10 Questions About Book Proposals


1. Why do I need a book proposal?

When you call or query an editor or an agent, if they’re interested in your book, they’ll say, “Send me something.” They are referring to a book proposal, a specific document tailored to their interests, particularly marketing.

2. What is a book proposal?

A book proposal is a document that comprises:

  • An overview that establishes what the book is about, plus the selling handle and positioning.
  • A discussion of the market for the book, including target audience, size of audience and other details that would interest a publisher.
  • A discussion of books that compete and analysis of each.
  • The author bio.
  • A description of how you will help promote the book.
  • A detailed table of contents.
  • A sample chapter.

3. Why can’t I just write the whole book and send it?

If you write the whole manuscript, agents and editors will most likely return it unread. Agents and editors want to be sold on why they should publish your book. They need a sales pitch that includes your promotion plan and why you are the best person to write the book.

4. To whom do I send a book proposal?

Send it to agents who specialize in your type of non-fiction. You might have to send a one-page letter first, if that is what they prefer.

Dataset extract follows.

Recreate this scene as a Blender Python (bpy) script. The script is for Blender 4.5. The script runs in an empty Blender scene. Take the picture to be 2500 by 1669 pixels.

5. Why do I need an agent?

An agent is your industry insider and advocate. It’s the agent’s job to know which editor and publishing house would be most interested in your book. Agents work on a percentage basis and therefore have an incentive to get you the best deal.

Editors respect good agents and are accustomed to working with them. They review agented proposals first. If they wish to buy your book, they often prefer to work directly with agents.

The other main part of an agent’s job is to negotiate the contract for you, and to get the best possible deal on your advance, royalties and rights. Plus, once you’re working with your publisher, if you have a disagreement, the agent can step in to resolve it.

Some agents are willing to help you shape your book further, some are not. But you have to get their attention first with a killer proposal.

6. Can’t I just send the proposal to a publishing house myself?

Yes, but why would you? Only around 10-15 percent of all books published are unagented. Since publishers accept so few books from authors, why increase your chance of rejection?

7. How long will it take to get an answer, once I send off the proposal?

It can take up to six months. If they are interested, though, you might get a call the same week.

8. What happens if a publisher wants my book?

An editor will prepare a contract, which the agent negotiates on your behalf. If you don’t have an agent, you can have a publishing attorney review the contract, but the attorney will not negotiate directly with the publisher or be your advocate. The contract will discuss the book’s content, the time frame, how many copies they will publish, your advance, your royalties, and other issues.

If you’re lucky and more than one publisher wants the book, the agent may hold an auction and sell it to the highest bidder, but this is rare.

Once you and the editor agree on deadlines, the publisher will probably give you a year to 18 months to write the book. The editor will make suggestions for revisions. It takes around nine months from when you turn in the revised manuscript to the publication date. The whole process can take at least a year to 18 months.

9. How long does it take to write a proposal?

Most of my writers have other jobs and take six months or longer. It takes a while to focus on the best approach, do research and write a few drafts.

10. What can I do to increase my chances of writing a book that publishers will want?

Write about your area of expertise. If you speak or teach on the subject of your book, you will be more exciting to an agent, because you already know how to promote your work. For these reasons, consultants, teachers, speakers and subject experts are my most successful authors.


4 Questions About Me

1. Are you an agent?

No, but I do part of the work that many agents no longer do. In the past, agents were willing to work one-on-one with people on their book ideas, from the beginning. Today, however, many good agents get too many proposals to invest that much time with potential authors. When they’re reviewing 100 proposals a week, they want your proposal to knock their socks off first. Then they might spend some time with you.

2. I have to pay an agent, and on top of that, I have to pay you?

Yes, but I will make it worth your while. I will show you how to create a proposal that is so good that you’ll get a better quality of agent and a higher advance.

3. What if I don’t want to use an agent or traditional publisher?

That’s your choice. One of my authors went directly to a publisher and they bought it immediately.

If you want to self-publish, you don’t need a proposal, although people find them helpful in terms of positioning the book, understanding the target audience, and defining a promotion plan.

4. Will you work on a percentage or commission?

No. Only agents work on a percentage or commission.